At that time, European defence projects had the luxury of pursuing goals beyond pure military need. It means investing in local industry, keeping skills and production capabilities alive, and competing for export revenue. Both GCAP and FCAS still carry elements of that old procurement model, giving equal weight to international prestige, domestic economic growth, and exportability, rather than focusing on Europe’s increasingly urgent defence needs.

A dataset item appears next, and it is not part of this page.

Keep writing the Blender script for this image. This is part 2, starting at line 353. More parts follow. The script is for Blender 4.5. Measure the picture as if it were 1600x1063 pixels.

Those conditions no longer hold. Russia’s full-scale invasion of Ukraine and faltering American commitments to European security have changed the calculus sharply. Separate programmes mean European countries spread resources thin rather than pooling them, and pit projects against each other for the same export markets. That hardly speaks to a continent pulling in one direction on defence.

The cost of fragmentation

Sweden, now a NATO member, no longer has a strategic rationale for a separate export-oriented project. There is no longer an argument for targeting an export market that does not want to buy NATO kit. The so-called E3 powers—the UK, France, and Germany—should pool money and resources toward a single next-generation system. If Sweden and Turkey cannot be persuaded, the E3 should at least live up to their rhetoric, the Chatham House commentary suggests.

With American disengagement is looming and the Russian threat significant, the emphasis must shift to prioritising the quality of equipment and the speed of its delivery. But the lesson of FCAS is blunt. Governments have limited tools to force private defence companies to co-operate when those companies prefer not to. If one partner refuses to play well with others, what can governments do? The FCAS saga has provided the answer: not much.